I never connect my bath lights to the receptacles. You certainly can use one 20 amp cir and connect all the bath receptacles in the house however I tend to have a separate cir. for the master and then the kids bath, guest bath & half baths together on the other. Whatever works.

I hate complaints that my kids are drying their hair and when I turn on my dryer the breaker pops. Remember some of those units draw upward of 1500 watts.
 
Consider a colonial house with two full bathrooms upstairs -- one main bath and one with a master bedroom. Since bathroom outlets need to be on a separate 20-amp circuit, would each bath typically have its own circuit for the outlets? Or could the outlets in both bathrooms be wired to the same 20-amp circuit (with no lights or anything else)? If the latter scenario is allowed, would it be advisable? If someone was using a hair dryer in both bathrooms at the same time, it would trip the breaker.

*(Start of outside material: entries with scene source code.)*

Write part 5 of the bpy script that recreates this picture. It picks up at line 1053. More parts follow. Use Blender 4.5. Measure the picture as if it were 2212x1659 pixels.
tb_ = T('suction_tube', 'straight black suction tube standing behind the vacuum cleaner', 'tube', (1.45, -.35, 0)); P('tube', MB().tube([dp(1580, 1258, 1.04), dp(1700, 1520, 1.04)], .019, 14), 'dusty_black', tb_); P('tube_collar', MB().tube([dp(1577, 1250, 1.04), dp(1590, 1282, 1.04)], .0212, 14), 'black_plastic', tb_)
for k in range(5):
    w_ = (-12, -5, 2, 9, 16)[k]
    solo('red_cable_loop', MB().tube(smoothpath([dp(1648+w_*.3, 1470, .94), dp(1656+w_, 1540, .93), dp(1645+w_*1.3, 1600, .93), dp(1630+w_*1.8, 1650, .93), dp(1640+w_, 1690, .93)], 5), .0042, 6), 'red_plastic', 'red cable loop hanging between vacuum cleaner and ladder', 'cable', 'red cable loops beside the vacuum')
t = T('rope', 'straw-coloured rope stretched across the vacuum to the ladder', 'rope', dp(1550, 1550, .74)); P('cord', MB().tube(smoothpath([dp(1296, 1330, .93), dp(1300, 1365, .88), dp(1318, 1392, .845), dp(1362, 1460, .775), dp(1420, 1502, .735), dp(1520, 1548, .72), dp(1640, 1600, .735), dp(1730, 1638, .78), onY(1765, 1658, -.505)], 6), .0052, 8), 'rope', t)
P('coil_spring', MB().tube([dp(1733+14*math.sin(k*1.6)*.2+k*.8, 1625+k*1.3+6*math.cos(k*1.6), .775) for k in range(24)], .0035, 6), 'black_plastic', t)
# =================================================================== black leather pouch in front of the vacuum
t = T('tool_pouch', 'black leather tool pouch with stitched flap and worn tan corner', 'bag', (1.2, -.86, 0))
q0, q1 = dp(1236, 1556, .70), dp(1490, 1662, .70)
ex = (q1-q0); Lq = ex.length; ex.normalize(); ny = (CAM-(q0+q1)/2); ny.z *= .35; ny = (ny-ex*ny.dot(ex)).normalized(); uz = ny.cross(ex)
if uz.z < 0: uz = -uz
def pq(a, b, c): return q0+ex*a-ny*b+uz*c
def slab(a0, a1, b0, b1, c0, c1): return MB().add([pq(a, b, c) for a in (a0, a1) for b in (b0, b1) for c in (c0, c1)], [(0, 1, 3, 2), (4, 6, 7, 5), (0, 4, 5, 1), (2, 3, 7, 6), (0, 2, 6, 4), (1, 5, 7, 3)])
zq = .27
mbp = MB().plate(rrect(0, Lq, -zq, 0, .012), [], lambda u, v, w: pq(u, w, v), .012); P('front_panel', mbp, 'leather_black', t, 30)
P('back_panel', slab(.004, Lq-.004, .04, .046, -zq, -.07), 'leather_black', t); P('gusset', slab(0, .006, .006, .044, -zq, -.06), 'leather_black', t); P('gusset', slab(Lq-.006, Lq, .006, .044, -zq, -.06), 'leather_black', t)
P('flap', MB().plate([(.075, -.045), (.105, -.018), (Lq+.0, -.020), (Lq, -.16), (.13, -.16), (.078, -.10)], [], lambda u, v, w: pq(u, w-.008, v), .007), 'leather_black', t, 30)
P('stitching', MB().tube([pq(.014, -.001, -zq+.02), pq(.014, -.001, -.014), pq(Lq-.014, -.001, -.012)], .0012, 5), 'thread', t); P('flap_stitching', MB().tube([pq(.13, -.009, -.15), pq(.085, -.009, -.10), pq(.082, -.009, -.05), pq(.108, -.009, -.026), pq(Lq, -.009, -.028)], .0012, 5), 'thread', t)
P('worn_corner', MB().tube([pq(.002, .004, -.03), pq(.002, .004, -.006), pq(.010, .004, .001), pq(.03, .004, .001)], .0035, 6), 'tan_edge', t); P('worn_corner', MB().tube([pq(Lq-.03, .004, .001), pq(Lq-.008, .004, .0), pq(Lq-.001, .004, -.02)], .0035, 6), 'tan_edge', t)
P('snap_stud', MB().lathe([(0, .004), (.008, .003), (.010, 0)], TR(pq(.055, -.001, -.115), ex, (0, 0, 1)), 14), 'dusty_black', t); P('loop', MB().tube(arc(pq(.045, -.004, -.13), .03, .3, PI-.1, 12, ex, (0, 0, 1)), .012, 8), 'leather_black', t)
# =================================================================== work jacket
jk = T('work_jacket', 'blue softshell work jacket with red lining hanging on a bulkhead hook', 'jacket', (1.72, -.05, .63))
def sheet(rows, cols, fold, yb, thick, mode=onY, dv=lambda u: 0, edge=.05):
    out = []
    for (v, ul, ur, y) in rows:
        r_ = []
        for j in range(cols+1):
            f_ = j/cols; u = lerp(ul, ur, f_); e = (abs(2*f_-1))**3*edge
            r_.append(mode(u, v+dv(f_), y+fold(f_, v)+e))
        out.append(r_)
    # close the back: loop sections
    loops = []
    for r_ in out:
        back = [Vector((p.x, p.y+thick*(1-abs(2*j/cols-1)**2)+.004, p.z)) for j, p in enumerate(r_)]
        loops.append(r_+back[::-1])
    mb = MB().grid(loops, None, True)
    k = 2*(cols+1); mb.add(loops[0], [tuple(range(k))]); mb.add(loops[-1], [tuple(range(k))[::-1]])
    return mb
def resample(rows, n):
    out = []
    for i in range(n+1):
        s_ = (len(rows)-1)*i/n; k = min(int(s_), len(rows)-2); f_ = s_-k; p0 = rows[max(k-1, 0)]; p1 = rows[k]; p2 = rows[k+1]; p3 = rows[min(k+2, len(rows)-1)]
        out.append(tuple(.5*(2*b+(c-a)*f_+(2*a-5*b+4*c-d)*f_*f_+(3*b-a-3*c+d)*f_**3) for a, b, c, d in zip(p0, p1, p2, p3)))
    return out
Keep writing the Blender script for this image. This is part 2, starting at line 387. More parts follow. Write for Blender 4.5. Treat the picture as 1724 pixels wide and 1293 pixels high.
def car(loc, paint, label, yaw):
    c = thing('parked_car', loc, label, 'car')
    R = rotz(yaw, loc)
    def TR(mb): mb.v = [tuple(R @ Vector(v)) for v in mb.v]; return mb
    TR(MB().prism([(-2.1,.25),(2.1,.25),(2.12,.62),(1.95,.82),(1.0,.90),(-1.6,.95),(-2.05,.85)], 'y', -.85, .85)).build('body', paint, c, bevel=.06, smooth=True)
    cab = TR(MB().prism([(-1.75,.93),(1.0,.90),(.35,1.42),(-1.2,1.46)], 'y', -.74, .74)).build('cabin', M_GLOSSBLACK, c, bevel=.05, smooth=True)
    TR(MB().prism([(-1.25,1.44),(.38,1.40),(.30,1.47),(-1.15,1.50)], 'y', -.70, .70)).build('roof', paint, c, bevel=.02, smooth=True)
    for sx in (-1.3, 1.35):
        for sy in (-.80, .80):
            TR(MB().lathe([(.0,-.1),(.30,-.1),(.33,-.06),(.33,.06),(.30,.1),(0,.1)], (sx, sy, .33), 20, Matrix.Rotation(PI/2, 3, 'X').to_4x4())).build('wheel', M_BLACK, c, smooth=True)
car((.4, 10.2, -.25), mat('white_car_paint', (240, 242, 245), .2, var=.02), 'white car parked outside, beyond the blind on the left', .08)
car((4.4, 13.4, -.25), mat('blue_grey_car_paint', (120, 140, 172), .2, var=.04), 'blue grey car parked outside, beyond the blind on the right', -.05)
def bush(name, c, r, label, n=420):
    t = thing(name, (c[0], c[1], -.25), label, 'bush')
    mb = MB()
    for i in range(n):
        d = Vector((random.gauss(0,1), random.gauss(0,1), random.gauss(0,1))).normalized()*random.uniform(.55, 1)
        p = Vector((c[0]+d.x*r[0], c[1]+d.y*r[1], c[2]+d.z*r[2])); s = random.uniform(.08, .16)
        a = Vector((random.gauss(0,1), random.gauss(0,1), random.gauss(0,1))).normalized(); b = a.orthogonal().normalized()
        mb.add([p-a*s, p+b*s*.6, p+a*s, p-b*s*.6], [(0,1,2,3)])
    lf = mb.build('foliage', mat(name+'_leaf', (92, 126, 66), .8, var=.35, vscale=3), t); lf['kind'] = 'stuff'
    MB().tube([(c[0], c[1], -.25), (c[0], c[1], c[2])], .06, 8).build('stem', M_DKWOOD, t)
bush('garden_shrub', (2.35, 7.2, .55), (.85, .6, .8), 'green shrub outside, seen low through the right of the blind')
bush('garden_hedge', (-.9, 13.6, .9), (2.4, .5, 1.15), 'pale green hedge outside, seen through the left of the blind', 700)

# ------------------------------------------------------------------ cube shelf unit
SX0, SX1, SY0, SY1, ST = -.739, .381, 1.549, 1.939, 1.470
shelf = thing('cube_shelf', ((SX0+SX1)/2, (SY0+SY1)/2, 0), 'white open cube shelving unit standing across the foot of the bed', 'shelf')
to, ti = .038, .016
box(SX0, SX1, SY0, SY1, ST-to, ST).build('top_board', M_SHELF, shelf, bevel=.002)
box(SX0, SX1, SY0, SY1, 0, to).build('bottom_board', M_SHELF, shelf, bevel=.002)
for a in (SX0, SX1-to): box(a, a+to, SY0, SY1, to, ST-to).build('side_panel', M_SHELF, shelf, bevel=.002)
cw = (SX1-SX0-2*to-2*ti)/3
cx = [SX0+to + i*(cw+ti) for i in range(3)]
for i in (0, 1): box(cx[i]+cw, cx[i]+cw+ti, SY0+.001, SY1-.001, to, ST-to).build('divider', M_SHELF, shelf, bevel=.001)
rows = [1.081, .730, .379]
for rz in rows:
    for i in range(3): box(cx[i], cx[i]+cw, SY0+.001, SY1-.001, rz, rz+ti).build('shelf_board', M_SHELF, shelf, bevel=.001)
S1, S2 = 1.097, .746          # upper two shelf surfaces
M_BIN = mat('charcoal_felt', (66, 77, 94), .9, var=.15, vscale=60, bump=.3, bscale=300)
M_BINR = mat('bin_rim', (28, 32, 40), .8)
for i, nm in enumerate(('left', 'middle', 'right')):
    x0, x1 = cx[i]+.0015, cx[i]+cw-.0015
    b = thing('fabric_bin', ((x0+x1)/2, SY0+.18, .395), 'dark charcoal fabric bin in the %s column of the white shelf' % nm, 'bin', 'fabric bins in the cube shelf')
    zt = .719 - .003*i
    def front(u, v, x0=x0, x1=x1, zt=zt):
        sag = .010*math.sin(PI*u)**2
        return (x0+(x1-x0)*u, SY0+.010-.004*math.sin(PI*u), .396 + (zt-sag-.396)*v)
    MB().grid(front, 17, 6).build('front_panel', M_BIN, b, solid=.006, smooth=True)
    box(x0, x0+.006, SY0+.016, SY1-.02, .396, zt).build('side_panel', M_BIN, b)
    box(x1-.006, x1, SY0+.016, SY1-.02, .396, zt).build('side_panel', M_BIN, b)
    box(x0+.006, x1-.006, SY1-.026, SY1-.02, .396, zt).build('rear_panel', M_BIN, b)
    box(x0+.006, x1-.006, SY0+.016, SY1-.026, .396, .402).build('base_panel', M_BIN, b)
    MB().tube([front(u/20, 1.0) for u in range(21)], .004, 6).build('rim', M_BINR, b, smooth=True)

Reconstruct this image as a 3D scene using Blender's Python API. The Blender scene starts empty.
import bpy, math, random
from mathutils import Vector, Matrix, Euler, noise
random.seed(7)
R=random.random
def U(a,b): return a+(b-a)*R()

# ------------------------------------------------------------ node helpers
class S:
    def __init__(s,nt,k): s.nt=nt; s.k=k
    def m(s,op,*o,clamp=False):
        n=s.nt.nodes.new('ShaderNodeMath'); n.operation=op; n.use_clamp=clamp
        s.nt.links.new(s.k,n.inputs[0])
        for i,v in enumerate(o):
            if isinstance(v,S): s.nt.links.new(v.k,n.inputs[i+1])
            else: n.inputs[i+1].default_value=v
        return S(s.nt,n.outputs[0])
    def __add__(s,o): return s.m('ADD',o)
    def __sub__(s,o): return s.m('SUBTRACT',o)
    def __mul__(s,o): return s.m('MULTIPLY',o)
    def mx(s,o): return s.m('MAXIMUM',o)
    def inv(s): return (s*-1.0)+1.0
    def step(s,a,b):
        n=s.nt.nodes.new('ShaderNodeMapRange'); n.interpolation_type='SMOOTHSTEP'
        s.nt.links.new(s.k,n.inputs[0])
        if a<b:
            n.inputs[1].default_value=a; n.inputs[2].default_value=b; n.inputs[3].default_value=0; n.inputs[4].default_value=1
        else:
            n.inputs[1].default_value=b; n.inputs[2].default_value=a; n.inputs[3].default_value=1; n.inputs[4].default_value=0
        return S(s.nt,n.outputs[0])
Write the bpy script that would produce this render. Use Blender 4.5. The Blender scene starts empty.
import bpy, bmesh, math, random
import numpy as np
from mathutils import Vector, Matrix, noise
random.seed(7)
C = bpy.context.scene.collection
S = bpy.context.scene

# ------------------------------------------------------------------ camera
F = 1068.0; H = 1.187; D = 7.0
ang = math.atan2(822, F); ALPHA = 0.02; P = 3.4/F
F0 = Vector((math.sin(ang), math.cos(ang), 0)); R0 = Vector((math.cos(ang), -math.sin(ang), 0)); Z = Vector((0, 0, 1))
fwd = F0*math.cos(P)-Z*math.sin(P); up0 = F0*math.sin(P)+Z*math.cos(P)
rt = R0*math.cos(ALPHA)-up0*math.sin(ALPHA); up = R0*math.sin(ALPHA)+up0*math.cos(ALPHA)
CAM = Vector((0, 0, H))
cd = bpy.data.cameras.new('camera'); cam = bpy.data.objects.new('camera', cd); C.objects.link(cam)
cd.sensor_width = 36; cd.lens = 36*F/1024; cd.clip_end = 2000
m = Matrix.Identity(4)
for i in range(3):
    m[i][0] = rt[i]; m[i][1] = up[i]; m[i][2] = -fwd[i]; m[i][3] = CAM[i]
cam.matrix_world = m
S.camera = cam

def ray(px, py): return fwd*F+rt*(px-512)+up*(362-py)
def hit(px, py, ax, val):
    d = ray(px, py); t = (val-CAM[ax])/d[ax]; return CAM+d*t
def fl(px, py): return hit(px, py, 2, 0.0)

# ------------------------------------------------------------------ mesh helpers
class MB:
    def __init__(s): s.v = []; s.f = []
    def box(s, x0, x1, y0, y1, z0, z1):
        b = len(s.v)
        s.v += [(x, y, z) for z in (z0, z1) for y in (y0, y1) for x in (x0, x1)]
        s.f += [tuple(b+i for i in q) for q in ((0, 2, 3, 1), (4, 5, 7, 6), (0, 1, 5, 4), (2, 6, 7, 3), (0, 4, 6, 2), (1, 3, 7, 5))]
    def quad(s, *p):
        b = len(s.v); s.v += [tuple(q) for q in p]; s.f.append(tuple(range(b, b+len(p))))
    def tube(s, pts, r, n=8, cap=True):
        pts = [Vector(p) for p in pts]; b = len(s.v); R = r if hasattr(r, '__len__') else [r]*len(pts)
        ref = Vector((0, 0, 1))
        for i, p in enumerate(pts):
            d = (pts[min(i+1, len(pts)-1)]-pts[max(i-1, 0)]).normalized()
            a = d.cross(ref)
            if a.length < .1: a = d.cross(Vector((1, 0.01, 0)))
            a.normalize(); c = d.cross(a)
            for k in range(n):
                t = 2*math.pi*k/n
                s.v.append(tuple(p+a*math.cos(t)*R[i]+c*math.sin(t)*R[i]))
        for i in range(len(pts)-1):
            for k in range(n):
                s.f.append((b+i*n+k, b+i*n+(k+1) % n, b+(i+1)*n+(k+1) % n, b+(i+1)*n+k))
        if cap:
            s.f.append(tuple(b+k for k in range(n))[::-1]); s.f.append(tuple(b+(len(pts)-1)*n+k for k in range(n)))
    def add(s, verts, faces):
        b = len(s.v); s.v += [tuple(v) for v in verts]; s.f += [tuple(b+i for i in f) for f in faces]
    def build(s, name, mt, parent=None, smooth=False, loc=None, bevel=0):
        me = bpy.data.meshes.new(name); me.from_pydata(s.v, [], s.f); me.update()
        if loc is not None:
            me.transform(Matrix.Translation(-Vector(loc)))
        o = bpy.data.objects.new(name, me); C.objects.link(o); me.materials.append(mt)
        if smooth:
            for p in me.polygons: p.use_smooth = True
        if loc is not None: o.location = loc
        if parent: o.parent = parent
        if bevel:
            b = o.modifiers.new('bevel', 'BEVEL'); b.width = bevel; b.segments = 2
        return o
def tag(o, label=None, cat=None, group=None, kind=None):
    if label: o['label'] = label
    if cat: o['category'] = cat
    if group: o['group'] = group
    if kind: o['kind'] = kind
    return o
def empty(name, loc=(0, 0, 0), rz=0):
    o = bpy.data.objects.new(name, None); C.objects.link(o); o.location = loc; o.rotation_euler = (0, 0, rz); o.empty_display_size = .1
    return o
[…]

IF the circuit serves only one bathroom, it can also have bathroom lights, fan, etc. on it.
If the circuit is the required 20A receptacle circuit and it serves more than one bathroom it cannot have anything but receptacles on it. Not quite sure what the motivation for that is.

If you serve two bathrooms, then I would avoid using a GFCI receptacle in one bathroom to provide feed-through protection to the receptacles in the other bath. Too confusing.